Friday, Dec. 06, 1963
"That Soul Is Stout"
Dallas in particular, Texas in general, and the U.S. as a whole was in an agony of self-reproach. Somehow the conflicts of political and sociological difference, which are always bitter and are historically endowed with passion, had been translated into something unique to this day and age--a climate in which, and only in which, the assassination of President Kennedy could have occurred.
In his Thanksgiving message President Johnson made a great point of it, urged U.S. citizens "to close down the poison springs of hatred and intolerance and fanaticism." Texas' Governor John Connally, still in bed, said: "I think we all must suffer for a lack of tolerance, lack of understanding, the passion, the prejudice, the hate and the bigotry which permeates the whole society in which we live and which manifested itself here on Friday."
Cried New Mexico's Democratic Governor Jack M. Campbell: "I hope this takes some of the malice out of people and makes them realize that it is possible to disagree without being disagreeable or hateful." Judge Roy Mayhall, chairman of Alabama's Democratic Party, said: "America has been on a drunken spree of hate, and we in Alabama share the blame." Former Vice President Richard M. Nixon pleaded with U.S. citizens to "pledge ourselves to fight this tendency of hatred and violence." And Dr. James R. Allen, a Baptist minister in Dallas, said from his Thanksgiving Day pulpit that Kennedy's death was triggered by just one "element in our city" but that the "white heat of a hate-filled atmosphere allowed the necessary warmth for this element to crawl out from under the rocks to be seen."
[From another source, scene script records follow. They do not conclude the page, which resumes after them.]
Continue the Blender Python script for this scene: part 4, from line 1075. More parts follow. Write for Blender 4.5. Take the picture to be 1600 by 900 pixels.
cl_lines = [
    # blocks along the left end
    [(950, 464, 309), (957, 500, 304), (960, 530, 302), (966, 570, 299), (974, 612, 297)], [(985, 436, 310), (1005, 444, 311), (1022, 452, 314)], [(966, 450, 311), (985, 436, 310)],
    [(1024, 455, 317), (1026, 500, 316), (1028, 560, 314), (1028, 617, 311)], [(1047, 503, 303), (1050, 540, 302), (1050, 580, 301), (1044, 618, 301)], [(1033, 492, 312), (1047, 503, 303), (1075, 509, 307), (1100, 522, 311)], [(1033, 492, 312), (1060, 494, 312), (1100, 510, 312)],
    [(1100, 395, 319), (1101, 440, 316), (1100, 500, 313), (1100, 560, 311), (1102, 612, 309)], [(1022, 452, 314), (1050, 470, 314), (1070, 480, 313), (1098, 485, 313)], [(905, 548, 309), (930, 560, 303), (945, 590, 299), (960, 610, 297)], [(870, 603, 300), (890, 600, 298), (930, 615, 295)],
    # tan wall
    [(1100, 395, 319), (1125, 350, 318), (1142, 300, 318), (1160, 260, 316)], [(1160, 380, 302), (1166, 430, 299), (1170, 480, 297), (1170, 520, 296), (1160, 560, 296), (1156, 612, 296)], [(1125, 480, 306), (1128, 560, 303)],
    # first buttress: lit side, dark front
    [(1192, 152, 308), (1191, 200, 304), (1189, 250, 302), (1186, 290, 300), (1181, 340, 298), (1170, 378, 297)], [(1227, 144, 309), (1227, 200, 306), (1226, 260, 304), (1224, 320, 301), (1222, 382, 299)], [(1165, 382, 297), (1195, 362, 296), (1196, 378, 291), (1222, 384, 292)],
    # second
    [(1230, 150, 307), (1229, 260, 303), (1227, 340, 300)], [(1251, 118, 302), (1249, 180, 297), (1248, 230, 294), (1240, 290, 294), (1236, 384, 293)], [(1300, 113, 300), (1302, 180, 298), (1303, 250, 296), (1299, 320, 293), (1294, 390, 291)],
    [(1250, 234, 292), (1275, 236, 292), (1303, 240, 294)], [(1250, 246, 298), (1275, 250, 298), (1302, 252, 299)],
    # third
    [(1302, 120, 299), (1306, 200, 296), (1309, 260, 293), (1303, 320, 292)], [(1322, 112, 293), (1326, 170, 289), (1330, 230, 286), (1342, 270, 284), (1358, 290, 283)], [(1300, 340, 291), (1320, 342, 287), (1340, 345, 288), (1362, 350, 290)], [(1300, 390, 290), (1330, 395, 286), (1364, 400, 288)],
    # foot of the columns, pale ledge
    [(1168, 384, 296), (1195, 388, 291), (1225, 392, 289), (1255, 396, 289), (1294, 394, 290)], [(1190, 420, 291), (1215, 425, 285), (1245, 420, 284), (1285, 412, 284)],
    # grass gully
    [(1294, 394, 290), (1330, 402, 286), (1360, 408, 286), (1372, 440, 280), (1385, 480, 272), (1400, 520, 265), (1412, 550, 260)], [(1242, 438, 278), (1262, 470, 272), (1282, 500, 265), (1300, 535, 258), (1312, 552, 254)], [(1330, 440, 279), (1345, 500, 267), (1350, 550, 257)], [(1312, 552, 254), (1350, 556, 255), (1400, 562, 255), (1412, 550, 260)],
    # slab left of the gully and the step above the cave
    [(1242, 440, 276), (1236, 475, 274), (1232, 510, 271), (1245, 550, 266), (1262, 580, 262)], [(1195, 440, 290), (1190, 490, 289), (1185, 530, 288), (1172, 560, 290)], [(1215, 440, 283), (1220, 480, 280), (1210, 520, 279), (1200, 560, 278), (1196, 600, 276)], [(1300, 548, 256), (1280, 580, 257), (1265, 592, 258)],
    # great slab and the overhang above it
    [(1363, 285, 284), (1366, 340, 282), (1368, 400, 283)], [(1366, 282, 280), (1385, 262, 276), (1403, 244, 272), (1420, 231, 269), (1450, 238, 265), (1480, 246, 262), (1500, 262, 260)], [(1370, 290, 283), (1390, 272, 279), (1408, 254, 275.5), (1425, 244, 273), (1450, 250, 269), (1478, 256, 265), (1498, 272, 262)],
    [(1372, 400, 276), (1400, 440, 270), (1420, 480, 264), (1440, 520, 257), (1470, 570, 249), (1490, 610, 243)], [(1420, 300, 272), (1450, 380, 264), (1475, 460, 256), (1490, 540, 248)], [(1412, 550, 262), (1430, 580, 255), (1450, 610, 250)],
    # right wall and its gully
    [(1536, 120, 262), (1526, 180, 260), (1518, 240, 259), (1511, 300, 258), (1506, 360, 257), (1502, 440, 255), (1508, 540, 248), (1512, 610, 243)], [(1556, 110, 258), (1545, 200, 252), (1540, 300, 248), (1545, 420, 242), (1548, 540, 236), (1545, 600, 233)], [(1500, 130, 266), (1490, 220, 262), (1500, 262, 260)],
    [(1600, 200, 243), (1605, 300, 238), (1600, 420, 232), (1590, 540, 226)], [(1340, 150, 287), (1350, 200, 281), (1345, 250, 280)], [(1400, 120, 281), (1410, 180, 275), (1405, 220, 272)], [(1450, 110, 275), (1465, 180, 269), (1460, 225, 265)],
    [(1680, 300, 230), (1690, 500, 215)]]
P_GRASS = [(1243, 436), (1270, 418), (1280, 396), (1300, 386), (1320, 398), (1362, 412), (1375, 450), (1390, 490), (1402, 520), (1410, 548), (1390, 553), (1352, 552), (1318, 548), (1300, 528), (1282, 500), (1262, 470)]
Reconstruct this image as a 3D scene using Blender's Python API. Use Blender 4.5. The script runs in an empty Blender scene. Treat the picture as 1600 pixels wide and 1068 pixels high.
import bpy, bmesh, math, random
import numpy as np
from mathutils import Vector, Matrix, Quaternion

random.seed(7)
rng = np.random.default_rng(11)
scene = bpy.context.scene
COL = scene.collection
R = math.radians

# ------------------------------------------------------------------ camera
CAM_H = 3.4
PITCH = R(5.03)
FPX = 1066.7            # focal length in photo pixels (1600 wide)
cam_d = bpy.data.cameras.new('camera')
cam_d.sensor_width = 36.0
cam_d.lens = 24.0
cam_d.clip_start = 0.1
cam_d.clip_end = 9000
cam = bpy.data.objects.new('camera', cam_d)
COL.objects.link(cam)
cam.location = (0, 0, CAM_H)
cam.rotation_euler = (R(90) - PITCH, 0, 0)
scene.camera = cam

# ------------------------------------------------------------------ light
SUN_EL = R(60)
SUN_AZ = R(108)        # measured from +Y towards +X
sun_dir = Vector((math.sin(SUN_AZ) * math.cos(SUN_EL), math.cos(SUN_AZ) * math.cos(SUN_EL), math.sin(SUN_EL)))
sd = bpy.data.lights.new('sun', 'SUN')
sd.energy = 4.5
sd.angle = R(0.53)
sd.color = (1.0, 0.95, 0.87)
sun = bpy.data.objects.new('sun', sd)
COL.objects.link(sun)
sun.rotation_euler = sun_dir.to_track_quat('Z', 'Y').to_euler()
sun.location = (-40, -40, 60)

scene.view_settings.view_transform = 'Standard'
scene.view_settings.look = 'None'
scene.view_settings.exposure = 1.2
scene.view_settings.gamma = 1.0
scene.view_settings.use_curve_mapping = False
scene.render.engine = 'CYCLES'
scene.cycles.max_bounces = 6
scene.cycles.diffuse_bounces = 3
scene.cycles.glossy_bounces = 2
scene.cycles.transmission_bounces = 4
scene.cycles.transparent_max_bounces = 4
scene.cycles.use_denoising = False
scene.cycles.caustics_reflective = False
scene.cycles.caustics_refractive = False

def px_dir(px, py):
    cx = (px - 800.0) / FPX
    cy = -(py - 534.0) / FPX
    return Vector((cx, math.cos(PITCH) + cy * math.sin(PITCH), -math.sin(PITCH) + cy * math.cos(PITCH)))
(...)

"Not a Flaw." In the emotion of the moment, such hair-shirtism was inevitable. But it would be as wrong to accuse a whole people or a nation of such extremism as it would be to argue for hatred. And perhaps it remained for Kentucky Republican Thruston Morton, rising in the U.S. Senate, to best place it all within context: "It was not a flaw in the American system or the American character that struck down John Kennedy. It was not the sin of a city or of its citizens. It was not a tragedy that struck from some dark stain of violence on the American system or in the American soul. And we do not serve the best interests of our nation, or of the memory of a murdered President, by letting wrongly placed recriminations overcome the good sense of this great nation."
The man who shot John Kennedy was a "stranger to the American heritage," said Morton, and his "mind had been warped by an alien violence, not by a native condition."
"Let us mourn the terrible event," cried Morton, "but let us not mourn for the American soul--for that soul is stout and lighted by truth and faith. Let the blame be on him who actually committed the crime . . . What happened was not America's fault. Only the sober realization of that can make our mourning meaningful and not torture it with a guilt that is undeserved and unworthy of the cause in which our Presidents live and for which sometimes they tragically die."
"I Reject It." As Morton sat down, Tennessee Democrat Albert Gore sprang to his feet, praised him for his speech, then seconded it in powerful words: "I accept no blame for what this demented man did. I feel no sense of personal guilt. He is the one who had become a fanatic. Why should all America be blamed for the actions of one fanatic? True, our society has many problems and imperfections, much stress and distress, hate, fear and disappointment; but it is an injustice to our millions of people of good will, even the teeming thousands of hospitable, cheering people in Dallas, to charge them with murderous guilt.
"I reject it for myself and for my people," said Gore. "This was an act of a madman."